Japan has always been a step ahead in the tech/robotics industry, progressive leaders in festivals that center around fertility and giant pink penises, oh wait, let’s not forget their WTF game shows.  

And now they are tackling the funeral industry!

For some people in Japan, they won’t have to get out of their car to pay respects to the dearly departed. A funeral home operator in Nagano is planning on installing a drive-thru window.

Mourners will pull up to a window where they can sign their name on a touch screen and give customary condolence money. They will also have the option to use an “electronic incense-burning device.” The drive-thru isn’t meant for the lazy, though. The funeral home director explains the service is aimed at vast amount of elderly people who may lack or have limited mobility or those with a physical disability.
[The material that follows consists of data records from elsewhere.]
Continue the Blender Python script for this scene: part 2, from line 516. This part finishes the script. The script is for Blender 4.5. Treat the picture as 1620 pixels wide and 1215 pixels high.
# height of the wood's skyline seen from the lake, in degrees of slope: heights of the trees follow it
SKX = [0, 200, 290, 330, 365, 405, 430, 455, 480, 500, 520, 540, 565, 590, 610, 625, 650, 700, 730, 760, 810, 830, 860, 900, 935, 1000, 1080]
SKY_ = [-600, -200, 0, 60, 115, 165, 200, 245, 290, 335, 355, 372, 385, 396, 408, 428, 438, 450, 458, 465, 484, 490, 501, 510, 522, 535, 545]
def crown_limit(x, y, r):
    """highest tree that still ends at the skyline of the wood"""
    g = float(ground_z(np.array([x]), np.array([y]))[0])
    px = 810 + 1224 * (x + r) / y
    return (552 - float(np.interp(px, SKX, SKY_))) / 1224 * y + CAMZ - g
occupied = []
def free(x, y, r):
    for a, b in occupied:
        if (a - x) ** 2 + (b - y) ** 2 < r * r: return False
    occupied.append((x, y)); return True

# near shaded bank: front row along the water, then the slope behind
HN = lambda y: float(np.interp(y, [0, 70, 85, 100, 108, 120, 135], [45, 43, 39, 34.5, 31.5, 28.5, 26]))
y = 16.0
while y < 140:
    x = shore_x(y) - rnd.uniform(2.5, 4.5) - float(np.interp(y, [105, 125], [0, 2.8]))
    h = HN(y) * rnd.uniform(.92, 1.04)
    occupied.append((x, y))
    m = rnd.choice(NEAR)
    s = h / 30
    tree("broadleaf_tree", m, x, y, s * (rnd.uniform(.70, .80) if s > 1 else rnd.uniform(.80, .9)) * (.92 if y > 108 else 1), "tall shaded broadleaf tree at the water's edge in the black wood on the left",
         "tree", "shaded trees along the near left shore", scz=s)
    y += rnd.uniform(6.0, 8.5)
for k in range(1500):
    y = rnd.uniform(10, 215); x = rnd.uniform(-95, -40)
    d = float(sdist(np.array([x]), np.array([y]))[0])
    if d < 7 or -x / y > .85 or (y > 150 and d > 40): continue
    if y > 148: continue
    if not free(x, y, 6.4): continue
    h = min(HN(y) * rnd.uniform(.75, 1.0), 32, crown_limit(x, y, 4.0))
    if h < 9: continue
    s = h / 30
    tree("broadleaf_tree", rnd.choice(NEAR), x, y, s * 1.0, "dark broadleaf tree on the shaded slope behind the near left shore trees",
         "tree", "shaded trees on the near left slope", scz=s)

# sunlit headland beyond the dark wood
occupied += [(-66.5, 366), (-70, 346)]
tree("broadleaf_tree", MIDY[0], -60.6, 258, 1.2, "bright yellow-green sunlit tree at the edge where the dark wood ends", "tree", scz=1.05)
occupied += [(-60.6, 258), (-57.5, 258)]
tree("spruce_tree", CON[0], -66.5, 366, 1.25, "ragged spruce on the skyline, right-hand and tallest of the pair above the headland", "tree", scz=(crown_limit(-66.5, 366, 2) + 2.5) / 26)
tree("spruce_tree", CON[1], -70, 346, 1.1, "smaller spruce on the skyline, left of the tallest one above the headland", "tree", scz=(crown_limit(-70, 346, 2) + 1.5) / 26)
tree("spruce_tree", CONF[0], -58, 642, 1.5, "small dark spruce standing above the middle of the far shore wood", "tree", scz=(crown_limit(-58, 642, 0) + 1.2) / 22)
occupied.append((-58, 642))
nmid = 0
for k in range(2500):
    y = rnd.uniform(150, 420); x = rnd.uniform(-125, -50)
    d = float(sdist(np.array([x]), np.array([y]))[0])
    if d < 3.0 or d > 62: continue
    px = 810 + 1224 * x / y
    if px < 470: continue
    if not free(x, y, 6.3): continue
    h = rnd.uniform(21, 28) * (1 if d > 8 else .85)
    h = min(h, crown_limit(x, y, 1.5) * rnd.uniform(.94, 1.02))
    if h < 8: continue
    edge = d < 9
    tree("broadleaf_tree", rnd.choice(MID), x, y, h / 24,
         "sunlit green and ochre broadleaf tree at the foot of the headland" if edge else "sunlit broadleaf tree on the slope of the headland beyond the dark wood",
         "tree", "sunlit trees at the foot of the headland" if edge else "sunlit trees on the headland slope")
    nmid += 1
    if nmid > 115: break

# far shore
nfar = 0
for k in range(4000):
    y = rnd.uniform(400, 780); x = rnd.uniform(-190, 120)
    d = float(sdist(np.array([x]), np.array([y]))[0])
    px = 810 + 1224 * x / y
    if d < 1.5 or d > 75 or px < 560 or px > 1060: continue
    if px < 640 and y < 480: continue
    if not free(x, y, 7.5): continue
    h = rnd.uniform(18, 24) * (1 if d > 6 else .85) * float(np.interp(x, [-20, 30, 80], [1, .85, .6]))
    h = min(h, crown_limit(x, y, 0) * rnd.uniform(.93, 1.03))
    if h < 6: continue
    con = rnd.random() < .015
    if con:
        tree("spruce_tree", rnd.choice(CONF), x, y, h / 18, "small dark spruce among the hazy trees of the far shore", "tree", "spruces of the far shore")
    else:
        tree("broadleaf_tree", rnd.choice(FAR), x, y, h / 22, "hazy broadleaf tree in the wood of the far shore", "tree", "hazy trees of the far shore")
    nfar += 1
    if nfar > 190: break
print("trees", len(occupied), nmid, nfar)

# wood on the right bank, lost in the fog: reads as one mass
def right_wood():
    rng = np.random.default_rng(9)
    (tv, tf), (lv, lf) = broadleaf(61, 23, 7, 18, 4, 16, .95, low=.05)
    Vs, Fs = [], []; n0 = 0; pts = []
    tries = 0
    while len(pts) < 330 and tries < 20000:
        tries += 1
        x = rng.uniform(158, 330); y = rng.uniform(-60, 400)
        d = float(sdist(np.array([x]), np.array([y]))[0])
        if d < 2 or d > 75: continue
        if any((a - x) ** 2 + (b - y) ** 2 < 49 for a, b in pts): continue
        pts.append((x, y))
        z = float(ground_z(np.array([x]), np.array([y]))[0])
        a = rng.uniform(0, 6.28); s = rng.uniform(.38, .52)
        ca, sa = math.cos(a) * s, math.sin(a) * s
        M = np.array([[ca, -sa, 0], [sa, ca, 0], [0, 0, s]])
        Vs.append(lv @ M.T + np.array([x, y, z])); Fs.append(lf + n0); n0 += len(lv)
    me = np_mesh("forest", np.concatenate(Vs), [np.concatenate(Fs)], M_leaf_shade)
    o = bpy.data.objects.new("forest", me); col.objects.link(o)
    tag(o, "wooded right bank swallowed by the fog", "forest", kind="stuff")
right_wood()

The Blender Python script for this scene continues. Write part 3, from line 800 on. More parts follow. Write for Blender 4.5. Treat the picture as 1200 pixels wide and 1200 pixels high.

Japan’s aging population has turned funeral services into a booming industry, with more people looking to plan a simpler service. Annual deaths in Japan is expected to reach 1.43 million by 2020, according to the National Institute of Population and Social Security Research. Masao Ogiwara, the head of Kankon Sousai Aichi Group, mentioned that the service will cut down on the wait time by about one-fourth or one-fifth. And this new express funeral will also benefit and save time for workers since Japanese funerals typically take place around noon.

“I’ve been in this business for a while and have seen how burdensome attending funerals can be for old folks in wheelchairs,” Masao Ogiwara says. “The new service will allow those who would otherwise stay home go out and bid farewell to friends and family.”

Kankon Sousai Aichi Group, a funeral home operator in Nagano, Japan, plans to offer this new drive-thru service at a new funeral home location in December.